Allerdings gibt es dazu unterschiedliche Vorstellungen zwischen der SPD, den Grünen und auch der CDU, wie man bei diesem Thema vorankommen sollte. Daran müssen wir auf Bundesebene gemeinsam arbeiten, dass dort Bewegung entsteht. Ich würde mich auch freuen, wenn die Anträge, die im Bundestag vorliegen, schneller behandelt würden, nachdem sie bereits seit Februar in den Ausschüssen beraten werden.

(Beifall bei der FDP)

Von daher sollten wir gemeinsam kämpfen und einen neuen Konsens in dieser Frage in der Bundesrepublik Deutschland herbeiführen.

(Wolfgang Jüttner [SPD]: Es geht jetzt um den Fall!)

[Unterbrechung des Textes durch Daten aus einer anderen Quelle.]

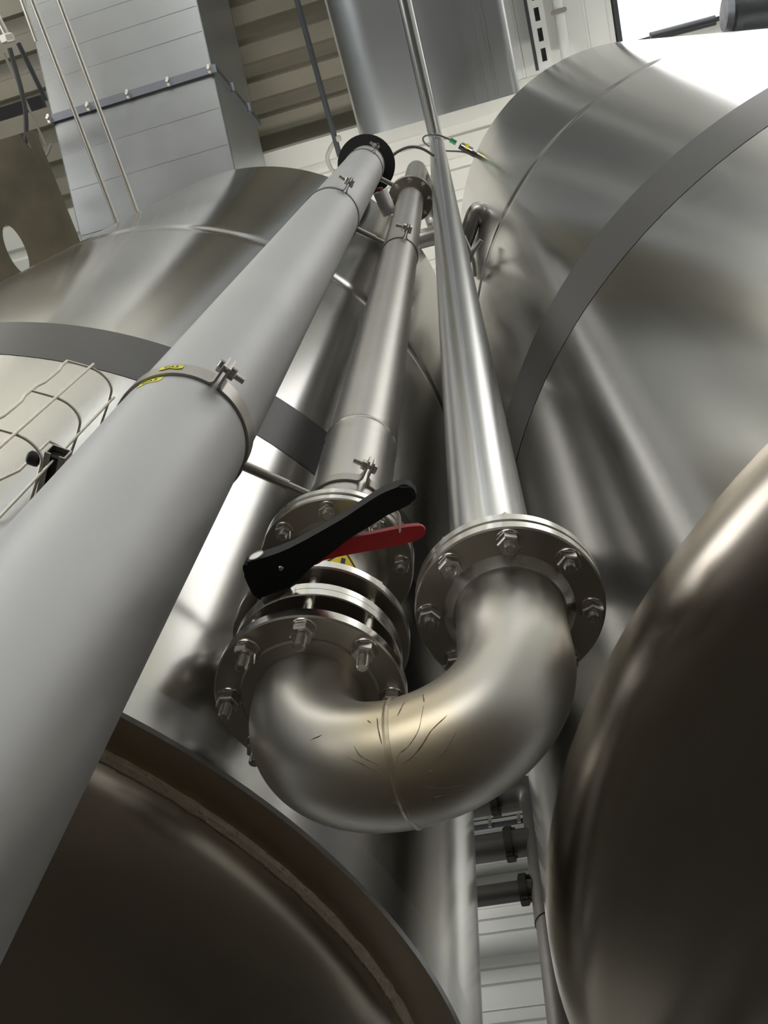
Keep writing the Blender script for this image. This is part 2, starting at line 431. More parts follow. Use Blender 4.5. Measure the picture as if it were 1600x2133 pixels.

Ich muss Ihnen zu der Bitte auf weitere Zurückstellung sagen: Wir haben intensiv auch die Frage geprüft, ob dieser Fall ein Fall sein kann, der in einer Härtefallkommission positiv beschieden werden könnte. Aufgrund aller Sachverhalte und aller Sachargumente, die vorliegen, sind wir zu der Überzeugung gekommen, dass dieser Fall nicht geeignet ist, in der Härtefallkommission positiv entschieden zu werden. - Vielen Dank.

(Beifall bei der FDP und bei der CDU - Wolfgang Jüttner [SPD]: Wie muss ein Fall aussehen, damit er die Voraus- setzungen erfüllt? Den Fall müssen Sie einmal konstruieren! - Weitere Zu- rufe von der SPD und den GRÜNEN - Unruhe)

Danke schön. - Frau Polat, die GRÜNEN haben noch eine Redezeit von 1:24 Minuten. Bitte schön, Sie haben das Wort.

Frau Präsidentin! Meine Damen und Herren! Ich möchte auf zwei Redebeiträge eingehen, zunächst auf Ihren Redebeitrag, Herr Krumfuß. In Ihrer ganzen Rede haben Sie wieder nur zielstaatenorientiert argumentiert. Herr Bode, ich möchte noch einmal betonen: Ich habe von „Härtefällen“ gesprochen. Härtefälle sind Fälle - das ist in dem neuen Aufenthaltsgesetz rechtlich fixiert worden -, die alle rechtlichen Verfahren durchlaufen haben und abgelehnt worden sind.